The Youth Leadership Institute is run by the Hispanic Scholarship Fund and is described on HSF's site as a free, highly selective, five day college access program for high achieving high school juniors who identify as Hispanic. HSF lists an LMU session June 24–28 and a USC session July 15–19 on its calendar. LMU has hosted YLI in recent years, and its newsroom has highlighted the partnership as part of the university’s outreach work to help students prepare for college.

What the complaint argues

The Equal Protection Project’s filing contends that by hosting, promoting and providing lodging for YLI, USC and LMU effectively “adopted” the program and therefore became legally responsible for any exclusionary effect it produces, a central theory in the complaint. In published reporting and the EPP’s announcement, William Jacobson, the group's founder, is quoted saying, “That program discriminates on its face and unequivocally on the basis of national origin.”

How the law might apply

Title VI forbids discrimination on the basis of race, color or national origin in programs that receive federal financial assistance and is administered by the U.S. Department of Education’s Office for Civil Rights, while Title II of the Civil Rights Act covers discrimination in public accommodations and is enforced by the U.S. Department of Justice. Both agencies have procedures for reviewing complaints, and accepted matters can lead to document reviews, interviews and resolution agreements that require corrective steps by institutions.

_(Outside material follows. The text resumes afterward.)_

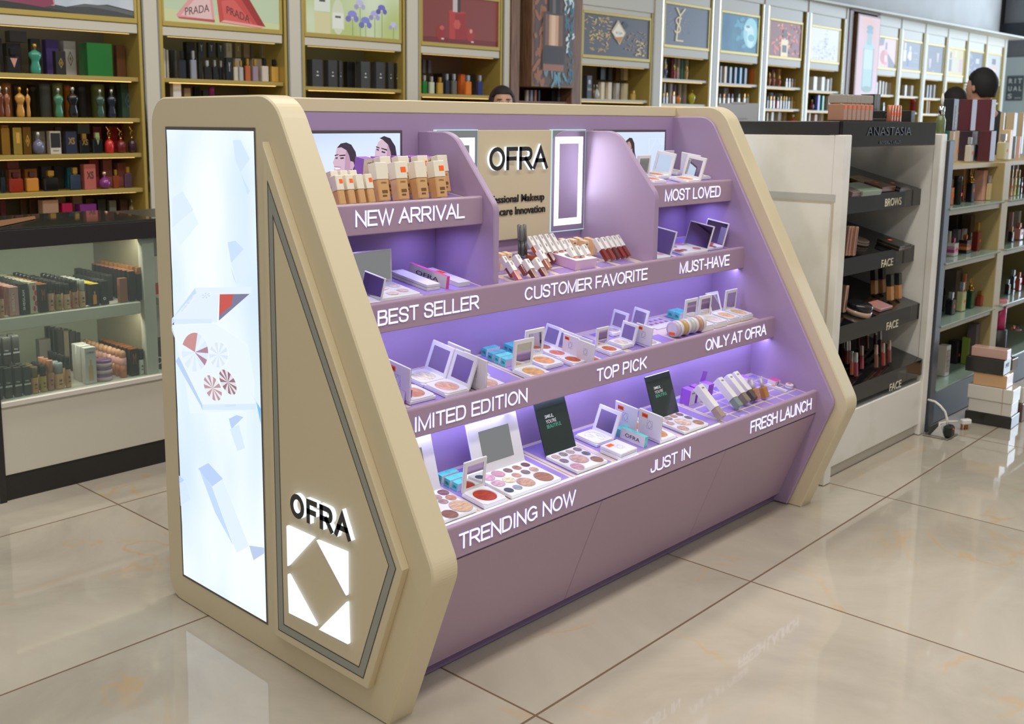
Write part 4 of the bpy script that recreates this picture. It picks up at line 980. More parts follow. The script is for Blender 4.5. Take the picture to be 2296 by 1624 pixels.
def compact(row, typ, x, y, w, th, col, lean, sticker, label):
    t = thing('powder_compact', label, 'makeup compact', on(row, x, y), YAW[typ], tilt_of(row))
    r = w * .385
    base = MB().box(-w / 2, w / 2, -w / 2, w / 2, 0, th * .8, 0, .0015)
    o_ = [(w / 2 * a, w / 2 * b) for a, b in ((-1, -1), (1, -1), (1, 1), (-1, 1))]
    n = 28
    ci = [(r * math.cos(2 * math.pi * k / n), r * math.sin(2 * math.pi * k / n)) for k in range(n)]
    sq = []
    for cx, cy in ci:
        k = (w / 2 - .0008) / max(abs(cx), abs(cy))
        sq.append((cx * k, cy * k))
    zt = th
    base.ring(sq, ci, zt, 'z')
    vs = [(a, b, zt) for a, b in ci] + [(a * .97, b * .97, zt - .0022) for a, b in ci]
    base.raw(vs, [(i, (i + 1) % n, n + (i + 1) % n, n + i) for i in range(n)])
    base.raw([(a, b, th * .7) for a, b in sq] + [(a, b, zt) for a, b in sq], [(i, (i + 1) % n, n + (i + 1) % n, n + i) for i in range(n)])
    obj('base', base, PW, t)
    obj('powder_pan', MB().disc((0, 0, zt - .0018), (r * .98, 0, 0), (0, r * .98, 0), 28), PP(col), t)
    lm = lid_matrix(w, th, lean)
    lt = .005
    b_ = w * .13
    L = MB().box(-w / 2, w / 2, 0, lt, 0, w, 0, .0012)
    o_ = [(-w / 2 + .001, .001), (w / 2 - .001, .001), (w / 2 - .001, w - .001), (-w / 2 + .001, w - .001)]
    L.ring(o_, inset(o_, b_), -.0008, 'y')
    L.move(lm)
    lid = obj('lid', L, PW, t)
    m_ = MB().poly([(-w / 2 + b_, -.0004, b_), (w / 2 - b_, -.0004, b_), (w / 2 - b_, -.0004, w - b_), (-w / 2 + b_, -.0004, w - b_)]).move(lm)
    obj('mirror', m_, MIRROR, lid)
    if typ == 'R':
        e = MB()
        q = w * .17
        dm = [(0, w / 2 - q), (q * .7, w / 2), (0, w / 2 + q), (-q * .7, w / 2)]
        e.ring(dm, inset(dm, .0012), lt + .0003, 'y')
        e.ring([(-q * .7, w / 2 - q), (q * .7, w / 2 - q), (q * .7, w / 2 + q), (-q * .7, w / 2 + q)], inset([(-q * .7, w / 2 - q), (q * .7, w / 2 - q), (q * .7, w / 2 + q), (-q * .7, w / 2 + q)], .0009), lt + .0003, 'y')
        obj('lid_emblem', e.move(lm), M((176, 170, 206), .4), lid)
    if sticker:
        s_ = MB().box(w * .10, w * .36, lt + .0002, lt + .0008, w * .72, w * .88)
        k0 = 0
        s_.text('5900', (w * .33, lt + .0009, w * .76), (-w * .20, 0, 0), (0, 0, w * .08), .0003, .01, 1)
        obj('price_sticker', s_.move(lm), [ORANGE, M((120, 40, 10))], lid)
    return t
for a in D['COMPACTS']: compact(*a)
def palette(row, typ, x, y, w, d, th, lh, kind, lean, pans, col, label):
    t = thing('makeup_palette', label, 'makeup palette', on(row, x, y), YAW[typ], tilt_of(row))
    if typ != 'F':
        w, d = d, w
    body = M(col, .25) if kind != 'green' else M((226, 228, 226), .2)
    b = MB().box(-w / 2, w / 2, -d / 2, d / 2, 0, th, 0, .0015)
    base = obj('base', b, body, t)
    ca, sa = math.cos(-YAW[typ]), math.sin(-YAW[typ])
    for px, py, rx, ry, c in pans:
        lx, ly = px * ca - py * sa, px * sa + py * ca
        if abs(lx) > w / 2 - .006 or abs(ly) > d / 2 - .006:
            lx = max(-w / 2 + rx, min(w / 2 - rx, lx)); ly = max(-d / 2 + ry, min(d / 2 - ry, ly))
        if typ != 'F': rx, ry = ry, rx
        p = MB().disc((lx, ly, th + .0004), (rx * 1.06, 0, 0), (0, ry * 1.06, 0), 24, 1).disc((lx, ly, th + .0007), (rx, 0, 0), (0, ry, 0), 24, 0)
        obj('colour_pan', p, [PP(c), M((170, 168, 170), .3)], base)
    lm = lid_matrix(d, th, lean)
    lt = .005
    lw = w
    if kind == 'green':
        gm = M((38, 50, 48), .16, coat=.6)
        L = MB().box(-lw / 2, lw / 2, 0, lt, 0, lh, 0, .0012)
        L.box(-lw / 2, lw / 2, -.0008, 0, lh * .86, lh * .866, 1)
        lid = obj('lid', L.move(lm), [gm, M((30, 40, 38), .2)], t)
        u = lw * .45
        for s_, h0, c in (('SMILE,', .66, (244, 246, 246)), ("YOU'RE", .57, (228, 232, 230)), ('BEAUTIFUL', .48, (96, 190, 160))):
            k = {'SMILE,': .27, "YOU'RE": .33, 'BEAUTIFUL': .46}[s_]
            obj('lid_slogan', MB().text(s_, (-lw * .27, -.0003, lh * h0), (lw * k, 0, 0), (0, 0, lh * .07), .0003, .012 if s_[0] == 'S' else 0).move(lm), M(c, .4), lid)
    else:
        L = MB().box(-lw / 2, lw / 2, 0, lt, 0, lh, 0, .0012)
        lid = obj('lid', L.move(lm), PW, t)
        bx, bz = (lw * .2, lh * .19) if w > .17 and typ == 'F' else (lw * .04, lh * .05)
        obj('mirror', MB().poly([(-lw / 2 + bx, -.0005, bz), (lw / 2 - bx, -.0005, bz), (lw / 2 - bx, -.0005, lh - bz), (-lw / 2 + bx, -.0005, lh - bz)]).move(lm), MIRROR, lid)
    return t
for a in D['PALETTES']: palette(*a)
def carton(row, x0, y0, dz, dx, dy, h, side, top, xf, yf, txt, label):
    t = thing('makeup_box', label, 'makeup box', on(row, x0 + dx / 2, y0 + dy / 2, dz), 0, tilt_of(row))
    mats = [M(side, .4), M(top, .4), M(xf, .4), M(yf, .4), DARK]
    mb = MB()
    a, b = dx / 2, dy / 2
    V = [(-a, -b, 0), (a, -b, 0), (a, b, 0), (-a, b, 0), (-a, -b, h), (a, -b, h), (a, b, h), (-a, b, h)]
    mb.raw(V, [(3, 2, 1, 0), (1, 2, 6, 5), (2, 3, 7, 6)], 0)
    mb.raw(V, [(4, 5, 6, 7)], 1); mb.raw(V, [(3, 0, 4, 7)], 2); mb.raw(V, [(0, 1, 5, 4)], 3)
    obj('carton', mb, mats, t)
    if txt == 'x':
        obj('print', MB().text('OFRA', (-a - .0003, b * .6, h * .3), (0, -dy * .6, 0), (0, 0, h * .35), .0002), DARK, t)
    elif txt == 'y':
        if h > dx * 1.2: obj('print', MB().text('OFRA', (-a * .62, -b - .0003, h * .74), (dx * .6, 0, 0), (0, 0, h * .11), .0002), DARK, t)
        else: obj('print', MB().text('OFRA', (-dx * .12, -b - .0003, h * .86), (0, 0, -h * .7), (dx * .32, 0, 0), .0002), DARK, t)
    if top == [92, 206, 200] or list(top) == [92, 206, 200] or 'purple' in label:
        o_ = [(-.005, -.006), (.005, -.006), (.005, .006), (-.005, .006)]
        obj('emblem', MB().ring(o_, inset(o_, .0011), h + .0003, 'z'), M([max(0, v - 46) for v in top], .4), t)
    if 'gift set' in label:
        obj('window', MB().disc((-.004, -.02, h + .0004), (.034, 0, 0), (0, .03, 0), 24), M((150, 150, 156), .12, .6), t)
        o_ = [(-a + .004, -b + .004), (a - .004, -b + .004), (a - .004, b - .004), (-a + .004, b - .004)]
        obj('emblem', MB().ring([(-.008, .034), (.008, .034), (.008, .05), (-.008, .05)], inset([(-.008, .034), (.008, .034), (.008, .05), (-.008, .05)], .001), h + .0004, 'z'), M((190, 186, 196)), t)
    if 'orange price' in label or 'slim white case beside' in label:
        obj('price_sticker', MB().box(-a * .8, a * .8, b * .2, b * .55, h, h + .0006), ORANGE, t)
    if 'flap' in label:
        obj('flap', MB().box(-a, a, b - .001, b, h, h + .034, 0).move(Matrix.Translation((0, b, h)) @ Matrix.Rotation(.25, 4, 'Y') @ Matrix.Translation((0, -b, -h))), M((176, 120, 226), .5), t)
    return t
for a in D['CARTONS']: carton(*a)
for i, z in enumerate((0, .0112)):
    t = thing('powder_compact', ['closed white compact at the bottom of the stack of two', 'closed white compact with orange sticker on top of the stack'][i], 'makeup compact', on(4, *D['CLOSED'], z), .04, tilt_of(4))
    obj('case', MB().box(-.04, .04, -.036, .036, 0, .0108, 0, .0018), PW, t)
    if i:
        obj('price_sticker', MB().box(-.03, -.004, .012, .026, .0108, .0113), ORANGE, t)
        o_ = [(-.012, -.014), (.012, -.014), (.012, .008), (-.012, .008)]
        obj('lid_emblem', MB().ring(o_, inset(o_, .001), .0111, 'z').ring([(0, -.014), (.012, -.003), (0, .008), (-.012, -.003)], inset([(0, -.014), (.012, -.003), (0, .008), (-.012, -.003)], .001), .0111, 'z'), M((186, 184, 206)), t)
CAPW = M((236, 233, 232), .35)
CLEARP = glassy('clear_bottle_glass', (226, 226, 226), .55)
def tube(row, kind, x, y, L, w, lean, col, label):
    t = thing({'gloss': 'lip_gloss', 'serum': 'cosmetic_tube', 'dropper': 'dropper_bottle'}[kind], label, 'lip gloss' if kind == 'gloss' else 'cosmetic bottle', on(row, x, y, .003))
    R = Matrix.Rotation(-math.radians(lean), 4, 'X')
    h = w / 2
    t.location.z += h * math.sin(math.radians(lean))
    def pb(name, mb, m): return obj(name, mb.move(R), m, t)
    c = .52 if kind == 'gloss' else .70 if kind == 'serum' else .5
    zc = L * (1 - c)
    if kind == 'gloss':
        pb('body', MB().box(-h * .9, h * .9, -h * .9, h * .9, 0, zc, 0, .0012), M(col, .12, coat=.5))
        pb('cap', MB().box(-h, h, -h, h, zc, L, 0, .0008), CAPW)
        pb('print', MB().text('OFRA', (-h * .25, -h - .0002, L - .004), (0, 0, -.012), (h * .7, 0, 0), .0002), DARK)
    elif kind == 'serum':
        pb('body', MB().box(-h * .9, h * .9, -h * .9, h * .9, 0, zc, 0, .002), M(col, .1, coat=.5))
        pb('cap', MB().box(-h, h, -h, h, zc, L, 0, .001), CAPW)
        pb('print', MB().text('OFRA', (-h * .5, -h - .0002, L * .86), (h, 0, 0), (0, 0, .006), .0002), DARK)
    else:
        pb('body', MB().box(-h, h, -h, h, 0, zc, 0, .003), M(col, .1, coat=.5))
        pb('pump', MB().lathe([(h * .5, 0), (h * .5, L * .24), (h * .3, L * .26), (h * .3, L * .4), (0, L * .4)], 12, (0, 0, zc)), M((226, 220, 214), .15, .3))
        pb('cap', MB().lathe([(h * .86, 0), (h * .86, L * .48), (0, L * .5)], 14, (0, 0, zc)), glassy('clear_cap', (230, 228, 232), .78))
for a in D['TUBES']: tube(*a)
for kind, x, y, h, w, st, label in D['NEWARR']:
    z = rz(1, y) + .0012
    if kind == 'npbox':
        t = thing('makeup_box', label, 'makeup box', (x, y, z), 0, tilt_of(1))
        mb = MB()
        a = w / 2
        V = [(-a, -a, 0), (a, -a, 0), (a, a, 0), (-a, a, 0), (-a, -a, h), (a, -a, h), (a, a, h), (-a, a, h)]
        mb.raw(V, [(3, 2, 1, 0), (1, 2, 6, 5), (2, 3, 7, 6), (0, 1, 5, 4)], 0).raw(V, [(4, 5, 6, 7), (3, 0, 4, 7)], 1)
        obj('carton', mb, [M((224, 208, 190)), M((150, 90, 190))], t)
        obj('print', MB().text('OFRA', (-a * .3, -a - .0003, h * .84), (a * 1.1, 0, 0), (0, 0, .006), .0002), DARK, t)
        continue
    t = thing('concealer_tube' if kind == 'mini' else 'foundation_bottle', label, 'cosmetic bottle', (x, y, z), 0, tilt_of(1))
    R = Matrix.Rotation(-math.radians(24 if kind == 'mini' else 20), 4, 'X')
    a = w / 2
    d = a if kind == 'mini' else a * .75
    t.location.z += d * .36
    c = .5 if kind == 'mini' else .56
    obj('body', MB().box(-a * .97, a * .97, -d * .97, d * .97, 0, h * c, 0, .0025).move(R), M((214, 168, 116), .1, coat=.5), t)
    obj('cap', MB().box(-a, a, -d, d, h * c, h, 0, .001).move(R), M((238, 230, 214), .35), t)
    if kind == 'foundation':
        obj('print', MB().text('OFRA', (-a * .4, -d - .0002, h * c * .8), (a * .9, 0, 0), (0, 0, .0045), .0002).box(-a * .4, a * .5, -d - .0003, -d, h * c * .36, h * c * .5).box(-a * .4, a * .3, -d - .0003, -d, h * c * .2, h * c * .28).move(R), M((120, 84, 50)), t)
    if st:
        obj('price_sticker', MB().box(-a * .1, a * .8, -d - .0006, -d, h * .72, h * .86).move(R), ORANGE, t)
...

What HSF and the campuses say

HSF’s program page describes YLI as open to students who identify as being of Hispanic heritage and notes that host campuses provide dorm housing, meals and program materials, and LMU’s newsroom presents the relationship as part of its college access work. Those program details are central to the complaint’s theory that institutional support, rather than a purely third party program merely renting space, is what triggers potential legal responsibility.

What to watch

The next steps are expected to be procedural, as federal offices decide whether to open formal investigations. If they do, those probes can take months and may result in voluntary resolution agreements or other remedies. For now, the session listings remain on the program calendar, and the case is likely to be watched closely by campus officials, advocates for college access and legal observers who say it could test how far universities can go in partnering with outside groups that focus on specific racial or ethnic identities.